Tu che tipo di General Manager sei?

Sul lavoro sono uno che pretende tanto ma che vede anche l’impegno dei suoi collaboratori e lo premia. Sono autoritario, ma mai dittatoriale. Il modello di gestione che prediligo è quello partecipativo. Tutti devono essere resi appunto partecipi dell’obiettivo e condividerlo emotivamente, perché l’emotività è un plusvalore. Devono vivere il ristorante come lo vivo io, devono lavorare con il cuore e sorridere con gli occhi prima ancora che con le labbra. Solo così si può davvero fare la differenza. Un cameriere che arriva al tavolo e che racconta un piatto con passione è l’ingrediente segreto che lo renderà perfetto. Io poi sono rimasto un po’ uomo di sala, quindi durante il servizio è facile vedermi portare i piatti, spiegare un vino e anche accogliere gli ospiti, del resto una passione resta pur sempre una passione, anche se viene declinata in ruoli diversi. Ho cercato di realizzare questo Bistrot mettendoci tutta la mia esperienza e l’idea, condivisa con Antonino, che l’alta ristorazione al giorno d’oggi necessiti di un approccio più leggero, più “easy” se vogliamo. Per questo, se devo descrivere il Cannavacciuolo Bistrot parlo sempre di “alta qualità nell’informalità”, perché garantiamo livelli qualitativi altissimi in tutto, ma declinandoli in maniera tale che il cliente si senta sempre benvenuto, a suo agio e mai un pesce fuor d’acqua. L’unico protagonista del Cannavacciuolo Bistrot è il cliente, qui non esistono autoreferenzialità o chef superstar, perché la ristorazione con la R maiuscola è quella che va sempre e comunque incontro alle esigenze dell’ospite.
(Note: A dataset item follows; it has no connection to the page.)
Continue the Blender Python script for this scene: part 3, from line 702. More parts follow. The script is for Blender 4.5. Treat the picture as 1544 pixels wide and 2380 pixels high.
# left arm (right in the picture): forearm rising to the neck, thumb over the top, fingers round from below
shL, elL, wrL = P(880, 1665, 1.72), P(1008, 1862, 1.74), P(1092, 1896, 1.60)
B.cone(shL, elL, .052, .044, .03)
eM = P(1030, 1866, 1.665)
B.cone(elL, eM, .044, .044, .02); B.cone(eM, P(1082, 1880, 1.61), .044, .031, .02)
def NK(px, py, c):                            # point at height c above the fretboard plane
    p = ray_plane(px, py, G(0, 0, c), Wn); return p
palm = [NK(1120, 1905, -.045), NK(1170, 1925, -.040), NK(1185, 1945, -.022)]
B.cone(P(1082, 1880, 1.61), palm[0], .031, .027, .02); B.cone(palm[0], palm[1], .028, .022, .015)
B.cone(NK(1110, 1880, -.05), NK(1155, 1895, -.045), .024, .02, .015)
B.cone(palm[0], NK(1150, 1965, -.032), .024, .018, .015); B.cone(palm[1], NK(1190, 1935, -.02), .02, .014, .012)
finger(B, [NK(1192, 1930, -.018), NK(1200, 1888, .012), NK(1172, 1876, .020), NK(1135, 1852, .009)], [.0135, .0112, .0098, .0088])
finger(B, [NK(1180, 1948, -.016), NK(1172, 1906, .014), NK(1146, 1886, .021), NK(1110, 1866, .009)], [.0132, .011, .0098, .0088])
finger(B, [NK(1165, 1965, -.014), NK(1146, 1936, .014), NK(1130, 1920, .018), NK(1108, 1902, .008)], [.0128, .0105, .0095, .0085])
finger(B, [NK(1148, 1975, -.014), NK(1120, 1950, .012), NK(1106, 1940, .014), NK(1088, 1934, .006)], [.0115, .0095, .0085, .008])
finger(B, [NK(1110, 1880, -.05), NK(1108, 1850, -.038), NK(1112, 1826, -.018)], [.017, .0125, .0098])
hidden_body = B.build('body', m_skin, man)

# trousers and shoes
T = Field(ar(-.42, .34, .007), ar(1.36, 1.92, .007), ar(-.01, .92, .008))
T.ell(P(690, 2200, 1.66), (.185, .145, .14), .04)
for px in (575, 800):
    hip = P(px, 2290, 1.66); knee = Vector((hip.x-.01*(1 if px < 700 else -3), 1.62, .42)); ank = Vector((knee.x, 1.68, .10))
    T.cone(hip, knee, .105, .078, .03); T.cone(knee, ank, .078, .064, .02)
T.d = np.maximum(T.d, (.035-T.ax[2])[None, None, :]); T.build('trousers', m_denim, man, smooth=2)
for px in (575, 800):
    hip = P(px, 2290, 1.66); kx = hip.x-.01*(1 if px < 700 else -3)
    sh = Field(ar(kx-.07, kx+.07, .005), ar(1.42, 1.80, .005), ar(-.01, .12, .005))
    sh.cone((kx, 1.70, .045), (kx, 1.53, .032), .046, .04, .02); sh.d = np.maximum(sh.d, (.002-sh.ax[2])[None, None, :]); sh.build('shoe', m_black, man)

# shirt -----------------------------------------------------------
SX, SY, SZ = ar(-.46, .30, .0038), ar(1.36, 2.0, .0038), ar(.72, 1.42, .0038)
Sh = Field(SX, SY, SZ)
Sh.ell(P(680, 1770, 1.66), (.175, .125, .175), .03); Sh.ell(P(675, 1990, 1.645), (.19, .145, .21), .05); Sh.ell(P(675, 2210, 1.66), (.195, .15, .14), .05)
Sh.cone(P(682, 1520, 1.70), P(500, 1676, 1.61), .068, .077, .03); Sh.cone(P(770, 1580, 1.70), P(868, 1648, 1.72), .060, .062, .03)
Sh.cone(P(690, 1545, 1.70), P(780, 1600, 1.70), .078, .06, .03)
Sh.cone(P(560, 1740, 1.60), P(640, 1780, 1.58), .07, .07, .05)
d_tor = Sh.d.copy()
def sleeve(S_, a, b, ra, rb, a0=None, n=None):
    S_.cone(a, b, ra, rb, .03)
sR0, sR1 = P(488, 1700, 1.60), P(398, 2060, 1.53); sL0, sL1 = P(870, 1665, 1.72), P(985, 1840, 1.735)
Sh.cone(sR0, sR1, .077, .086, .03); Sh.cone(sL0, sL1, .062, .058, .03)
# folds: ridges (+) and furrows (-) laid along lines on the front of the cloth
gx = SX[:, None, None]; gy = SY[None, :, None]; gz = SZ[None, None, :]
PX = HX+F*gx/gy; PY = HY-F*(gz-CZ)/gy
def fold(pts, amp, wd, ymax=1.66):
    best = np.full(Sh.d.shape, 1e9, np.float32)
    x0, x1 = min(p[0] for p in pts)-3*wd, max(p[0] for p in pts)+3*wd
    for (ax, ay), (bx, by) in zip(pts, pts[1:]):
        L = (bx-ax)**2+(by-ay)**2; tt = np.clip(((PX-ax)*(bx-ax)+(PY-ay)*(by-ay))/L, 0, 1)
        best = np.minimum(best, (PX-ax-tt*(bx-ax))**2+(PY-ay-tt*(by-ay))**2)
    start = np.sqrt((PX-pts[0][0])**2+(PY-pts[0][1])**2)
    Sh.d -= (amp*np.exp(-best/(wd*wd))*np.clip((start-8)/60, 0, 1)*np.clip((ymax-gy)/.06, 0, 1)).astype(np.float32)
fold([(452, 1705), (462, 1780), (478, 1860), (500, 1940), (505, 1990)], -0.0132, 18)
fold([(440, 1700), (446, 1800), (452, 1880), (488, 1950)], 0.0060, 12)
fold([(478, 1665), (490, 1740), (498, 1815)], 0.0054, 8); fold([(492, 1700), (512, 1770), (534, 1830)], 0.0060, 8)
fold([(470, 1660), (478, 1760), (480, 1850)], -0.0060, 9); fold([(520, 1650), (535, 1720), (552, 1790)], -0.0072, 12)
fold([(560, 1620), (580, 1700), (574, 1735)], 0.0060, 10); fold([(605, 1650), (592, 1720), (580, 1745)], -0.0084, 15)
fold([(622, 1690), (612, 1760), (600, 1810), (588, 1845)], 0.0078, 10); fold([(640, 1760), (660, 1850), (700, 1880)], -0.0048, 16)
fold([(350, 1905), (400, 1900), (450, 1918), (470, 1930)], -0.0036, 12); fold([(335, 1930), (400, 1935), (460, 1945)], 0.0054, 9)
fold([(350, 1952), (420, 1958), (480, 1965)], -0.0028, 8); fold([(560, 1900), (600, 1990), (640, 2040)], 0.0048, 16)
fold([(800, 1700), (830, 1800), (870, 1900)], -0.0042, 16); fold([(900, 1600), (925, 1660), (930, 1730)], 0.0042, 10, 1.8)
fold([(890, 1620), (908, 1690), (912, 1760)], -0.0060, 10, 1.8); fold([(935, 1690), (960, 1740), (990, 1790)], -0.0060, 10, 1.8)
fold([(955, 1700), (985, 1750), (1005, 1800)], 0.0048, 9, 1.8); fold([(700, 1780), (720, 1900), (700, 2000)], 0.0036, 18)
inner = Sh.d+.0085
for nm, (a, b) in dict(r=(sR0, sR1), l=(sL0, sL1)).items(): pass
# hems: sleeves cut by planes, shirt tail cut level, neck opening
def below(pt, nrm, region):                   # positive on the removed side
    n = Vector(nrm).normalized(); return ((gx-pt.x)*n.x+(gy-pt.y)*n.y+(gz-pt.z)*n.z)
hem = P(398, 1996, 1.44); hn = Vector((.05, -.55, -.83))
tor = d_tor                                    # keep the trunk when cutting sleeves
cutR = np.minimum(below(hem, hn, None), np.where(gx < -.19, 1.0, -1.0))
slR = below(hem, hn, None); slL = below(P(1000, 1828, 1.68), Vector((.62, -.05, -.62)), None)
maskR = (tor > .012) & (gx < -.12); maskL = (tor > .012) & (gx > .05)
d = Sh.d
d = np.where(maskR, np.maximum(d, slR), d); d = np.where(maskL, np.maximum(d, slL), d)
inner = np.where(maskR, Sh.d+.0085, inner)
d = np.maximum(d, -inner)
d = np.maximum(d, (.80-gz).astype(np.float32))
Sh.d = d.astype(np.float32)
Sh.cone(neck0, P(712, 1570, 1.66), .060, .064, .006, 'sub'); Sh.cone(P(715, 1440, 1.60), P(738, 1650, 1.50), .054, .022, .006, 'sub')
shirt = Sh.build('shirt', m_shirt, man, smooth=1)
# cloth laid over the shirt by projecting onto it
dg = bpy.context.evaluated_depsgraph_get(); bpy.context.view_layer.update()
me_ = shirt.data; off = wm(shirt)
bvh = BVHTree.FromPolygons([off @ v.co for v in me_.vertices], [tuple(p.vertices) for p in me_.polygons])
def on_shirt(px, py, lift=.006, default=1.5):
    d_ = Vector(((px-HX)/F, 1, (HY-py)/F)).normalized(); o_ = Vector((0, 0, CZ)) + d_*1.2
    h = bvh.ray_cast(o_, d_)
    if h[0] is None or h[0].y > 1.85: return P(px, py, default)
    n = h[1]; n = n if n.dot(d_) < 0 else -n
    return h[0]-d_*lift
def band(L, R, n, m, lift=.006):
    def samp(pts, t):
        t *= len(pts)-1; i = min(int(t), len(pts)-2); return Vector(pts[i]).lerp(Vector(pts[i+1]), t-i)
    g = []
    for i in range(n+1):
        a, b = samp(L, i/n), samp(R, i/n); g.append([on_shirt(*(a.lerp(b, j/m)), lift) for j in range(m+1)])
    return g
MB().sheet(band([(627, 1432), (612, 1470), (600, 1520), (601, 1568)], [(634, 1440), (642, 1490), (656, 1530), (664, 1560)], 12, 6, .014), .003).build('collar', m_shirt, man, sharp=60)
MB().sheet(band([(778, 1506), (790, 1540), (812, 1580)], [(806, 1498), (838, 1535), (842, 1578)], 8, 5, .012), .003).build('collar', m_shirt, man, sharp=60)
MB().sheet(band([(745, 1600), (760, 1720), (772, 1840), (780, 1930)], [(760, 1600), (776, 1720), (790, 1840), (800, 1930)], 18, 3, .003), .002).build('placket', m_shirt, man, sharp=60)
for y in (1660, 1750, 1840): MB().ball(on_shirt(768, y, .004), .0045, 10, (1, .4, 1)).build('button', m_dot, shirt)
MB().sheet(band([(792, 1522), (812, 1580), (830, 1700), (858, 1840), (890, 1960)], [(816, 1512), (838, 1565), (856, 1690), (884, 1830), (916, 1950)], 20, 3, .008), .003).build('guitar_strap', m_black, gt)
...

A proposito, ci racconti qual è la struttura del Bistrot?

Volentieri. In cima alla piramide ci sono io, e subito sotto di me ci sono rispettivamente lo Chef, che è il capo della cucina, e il Maître, che è il responsabile della sala. Il primo ha la sua brigata composta dal sous chef, dai vari capi partita e dai commis. In tutto questo, ovviamente, non vanno dimenticati i lavapiatti. Il secondo invece dirige una squadra composta da due sommelier, due chef de rang e due commis. Poi c’è il comparto del ricevimento, fondamentale tanto quanto gli altri perché dalla gestione delle prenotazioni dipende spesso il buon esito del servizio. Sapere in che orari prenotare i tavoli, annotare minuziosamente tutti i dettagli che rendono il servizio cucito su misura (allergie, ricorrenze, preferenze di posto, necessità particolari etc.) fa davvero capire al cliente che siamo felici di accoglierlo e desiderosi di regalargli la migliore esperienza possibile. Che in fin dei conti è poi il motivo per cui facciamo questo lavoro.